- [SOURCE MATERIAL]
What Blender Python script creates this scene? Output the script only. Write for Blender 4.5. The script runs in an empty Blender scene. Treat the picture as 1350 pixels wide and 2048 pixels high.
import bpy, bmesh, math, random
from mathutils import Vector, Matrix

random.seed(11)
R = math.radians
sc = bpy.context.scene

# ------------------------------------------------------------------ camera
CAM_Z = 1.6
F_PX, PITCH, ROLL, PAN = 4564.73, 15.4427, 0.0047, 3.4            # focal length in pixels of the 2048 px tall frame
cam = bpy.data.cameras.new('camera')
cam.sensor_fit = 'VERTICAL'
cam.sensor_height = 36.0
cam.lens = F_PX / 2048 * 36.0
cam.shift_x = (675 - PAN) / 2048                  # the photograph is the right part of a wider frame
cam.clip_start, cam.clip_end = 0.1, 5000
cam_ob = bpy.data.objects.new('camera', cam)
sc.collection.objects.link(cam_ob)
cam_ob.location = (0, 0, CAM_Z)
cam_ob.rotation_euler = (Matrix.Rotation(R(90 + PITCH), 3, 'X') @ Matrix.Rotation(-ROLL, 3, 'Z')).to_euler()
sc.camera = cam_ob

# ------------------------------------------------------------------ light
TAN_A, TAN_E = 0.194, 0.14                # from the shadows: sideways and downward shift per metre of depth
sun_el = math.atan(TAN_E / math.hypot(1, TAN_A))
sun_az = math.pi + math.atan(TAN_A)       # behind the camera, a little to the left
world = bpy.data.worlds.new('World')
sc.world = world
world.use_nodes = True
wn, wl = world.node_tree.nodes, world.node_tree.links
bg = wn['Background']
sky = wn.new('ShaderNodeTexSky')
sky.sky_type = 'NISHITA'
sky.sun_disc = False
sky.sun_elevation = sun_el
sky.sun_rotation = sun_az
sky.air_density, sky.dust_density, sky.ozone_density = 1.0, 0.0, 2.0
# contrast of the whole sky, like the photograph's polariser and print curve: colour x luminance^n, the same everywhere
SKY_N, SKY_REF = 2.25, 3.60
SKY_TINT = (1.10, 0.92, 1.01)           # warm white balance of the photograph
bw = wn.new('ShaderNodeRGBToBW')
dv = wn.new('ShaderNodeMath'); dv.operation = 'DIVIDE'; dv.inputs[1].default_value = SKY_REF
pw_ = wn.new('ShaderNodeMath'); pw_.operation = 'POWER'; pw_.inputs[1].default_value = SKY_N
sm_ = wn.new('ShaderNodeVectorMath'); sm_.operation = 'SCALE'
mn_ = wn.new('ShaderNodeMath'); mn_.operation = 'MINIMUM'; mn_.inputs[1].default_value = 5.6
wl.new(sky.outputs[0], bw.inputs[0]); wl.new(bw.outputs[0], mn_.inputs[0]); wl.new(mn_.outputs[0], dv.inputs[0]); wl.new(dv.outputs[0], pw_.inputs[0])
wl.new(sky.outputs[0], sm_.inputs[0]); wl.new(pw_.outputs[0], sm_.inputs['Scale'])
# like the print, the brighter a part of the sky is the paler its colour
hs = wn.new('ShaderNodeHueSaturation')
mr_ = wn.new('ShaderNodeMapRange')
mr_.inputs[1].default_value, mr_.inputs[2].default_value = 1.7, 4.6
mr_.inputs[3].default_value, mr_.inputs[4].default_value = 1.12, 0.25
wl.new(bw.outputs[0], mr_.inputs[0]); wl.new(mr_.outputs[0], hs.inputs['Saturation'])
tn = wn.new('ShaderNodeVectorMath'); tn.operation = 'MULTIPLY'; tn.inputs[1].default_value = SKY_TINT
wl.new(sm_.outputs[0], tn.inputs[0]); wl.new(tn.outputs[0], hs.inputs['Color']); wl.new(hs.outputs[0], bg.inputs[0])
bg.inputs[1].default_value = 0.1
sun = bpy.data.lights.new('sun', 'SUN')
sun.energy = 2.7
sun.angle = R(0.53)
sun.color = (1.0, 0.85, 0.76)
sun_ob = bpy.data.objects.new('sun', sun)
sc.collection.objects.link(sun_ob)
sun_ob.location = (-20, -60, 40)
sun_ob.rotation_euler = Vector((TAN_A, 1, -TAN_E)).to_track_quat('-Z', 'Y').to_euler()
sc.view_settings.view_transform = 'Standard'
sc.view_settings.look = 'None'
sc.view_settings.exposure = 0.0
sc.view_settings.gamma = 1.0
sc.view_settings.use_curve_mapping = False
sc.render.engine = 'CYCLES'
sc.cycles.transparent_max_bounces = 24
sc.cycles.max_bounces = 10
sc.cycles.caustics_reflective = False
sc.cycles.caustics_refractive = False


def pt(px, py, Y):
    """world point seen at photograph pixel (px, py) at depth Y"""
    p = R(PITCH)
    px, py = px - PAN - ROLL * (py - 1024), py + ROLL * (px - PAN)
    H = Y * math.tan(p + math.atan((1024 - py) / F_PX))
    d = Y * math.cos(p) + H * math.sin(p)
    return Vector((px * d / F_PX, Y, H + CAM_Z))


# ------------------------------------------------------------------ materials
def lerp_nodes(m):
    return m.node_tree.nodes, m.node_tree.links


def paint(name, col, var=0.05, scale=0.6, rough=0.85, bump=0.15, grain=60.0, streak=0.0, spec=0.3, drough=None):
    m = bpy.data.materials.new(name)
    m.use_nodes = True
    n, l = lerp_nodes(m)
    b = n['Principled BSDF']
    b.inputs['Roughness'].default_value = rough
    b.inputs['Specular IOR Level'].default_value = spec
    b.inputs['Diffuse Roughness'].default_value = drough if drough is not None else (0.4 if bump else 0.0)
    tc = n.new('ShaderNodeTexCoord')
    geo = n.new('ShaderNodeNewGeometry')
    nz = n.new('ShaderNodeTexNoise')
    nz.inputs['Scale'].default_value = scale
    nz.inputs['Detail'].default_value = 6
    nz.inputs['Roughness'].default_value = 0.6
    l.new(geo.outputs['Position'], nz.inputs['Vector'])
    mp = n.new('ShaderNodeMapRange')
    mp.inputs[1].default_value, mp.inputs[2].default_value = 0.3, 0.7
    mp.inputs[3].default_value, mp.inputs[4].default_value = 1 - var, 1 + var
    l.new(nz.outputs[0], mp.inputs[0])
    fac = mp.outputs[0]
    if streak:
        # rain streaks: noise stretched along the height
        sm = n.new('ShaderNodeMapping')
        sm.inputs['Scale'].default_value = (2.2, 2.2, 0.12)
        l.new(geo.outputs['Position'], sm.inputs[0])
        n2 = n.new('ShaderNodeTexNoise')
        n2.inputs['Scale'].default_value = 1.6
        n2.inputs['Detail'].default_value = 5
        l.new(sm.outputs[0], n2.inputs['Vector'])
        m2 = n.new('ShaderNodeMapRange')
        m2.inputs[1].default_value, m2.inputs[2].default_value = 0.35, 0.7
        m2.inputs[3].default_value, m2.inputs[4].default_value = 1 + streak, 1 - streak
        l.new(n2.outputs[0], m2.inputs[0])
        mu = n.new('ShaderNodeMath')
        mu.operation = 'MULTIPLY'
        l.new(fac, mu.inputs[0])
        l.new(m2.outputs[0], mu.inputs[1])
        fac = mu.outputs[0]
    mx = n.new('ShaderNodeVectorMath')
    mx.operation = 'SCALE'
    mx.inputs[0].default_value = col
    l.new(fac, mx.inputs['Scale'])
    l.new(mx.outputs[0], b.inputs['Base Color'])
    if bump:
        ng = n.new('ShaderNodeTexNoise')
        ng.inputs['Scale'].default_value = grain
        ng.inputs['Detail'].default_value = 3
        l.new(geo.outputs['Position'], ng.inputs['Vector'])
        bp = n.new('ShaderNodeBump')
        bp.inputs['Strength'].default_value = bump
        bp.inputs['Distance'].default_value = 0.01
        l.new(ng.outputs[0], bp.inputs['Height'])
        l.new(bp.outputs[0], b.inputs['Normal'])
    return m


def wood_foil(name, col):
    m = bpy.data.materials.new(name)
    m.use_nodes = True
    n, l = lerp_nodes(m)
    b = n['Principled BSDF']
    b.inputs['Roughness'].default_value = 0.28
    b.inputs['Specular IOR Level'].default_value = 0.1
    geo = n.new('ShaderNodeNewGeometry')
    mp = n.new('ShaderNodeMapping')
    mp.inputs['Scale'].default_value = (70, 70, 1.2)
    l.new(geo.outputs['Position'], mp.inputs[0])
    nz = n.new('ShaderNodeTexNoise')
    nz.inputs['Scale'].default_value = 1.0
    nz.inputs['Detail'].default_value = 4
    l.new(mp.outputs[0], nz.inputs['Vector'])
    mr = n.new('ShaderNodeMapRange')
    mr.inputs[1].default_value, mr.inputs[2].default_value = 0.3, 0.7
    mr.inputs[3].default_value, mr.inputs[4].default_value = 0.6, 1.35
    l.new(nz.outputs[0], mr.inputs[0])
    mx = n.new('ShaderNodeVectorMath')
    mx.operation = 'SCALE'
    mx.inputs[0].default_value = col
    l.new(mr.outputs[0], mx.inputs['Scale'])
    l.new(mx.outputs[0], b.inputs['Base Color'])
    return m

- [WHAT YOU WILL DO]
Print, please, the lines from the first line of the material through the line that contains "sc.camera = cam_ob", exactly as written and with nothing added.

- [SOLUTION TO THIS EXERCISE]
What Blender Python script creates this scene? Output the script only. Write for Blender 4.5. The script runs in an empty Blender scene. Treat the picture as 1350 pixels wide and 2048 pixels high.
import bpy, bmesh, math, random
from mathutils import Vector, Matrix

random.seed(11)
R = math.radians
sc = bpy.context.scene

# ------------------------------------------------------------------ camera
CAM_Z = 1.6
F_PX, PITCH, ROLL, PAN = 4564.73, 15.4427, 0.0047, 3.4            # focal length in pixels of the 2048 px tall frame
cam = bpy.data.cameras.new('camera')
cam.sensor_fit = 'VERTICAL'
cam.sensor_height = 36.0
cam.lens = F_PX / 2048 * 36.0
cam.shift_x = (675 - PAN) / 2048                  # the photograph is the right part of a wider frame
cam.clip_start, cam.clip_end = 0.1, 5000
cam_ob = bpy.data.objects.new('camera', cam)
sc.collection.objects.link(cam_ob)
cam_ob.location = (0, 0, CAM_Z)
cam_ob.rotation_euler = (Matrix.Rotation(R(90 + PITCH), 3, 'X') @ Matrix.Rotation(-ROLL, 3, 'Z')).to_euler()
sc.camera = cam_ob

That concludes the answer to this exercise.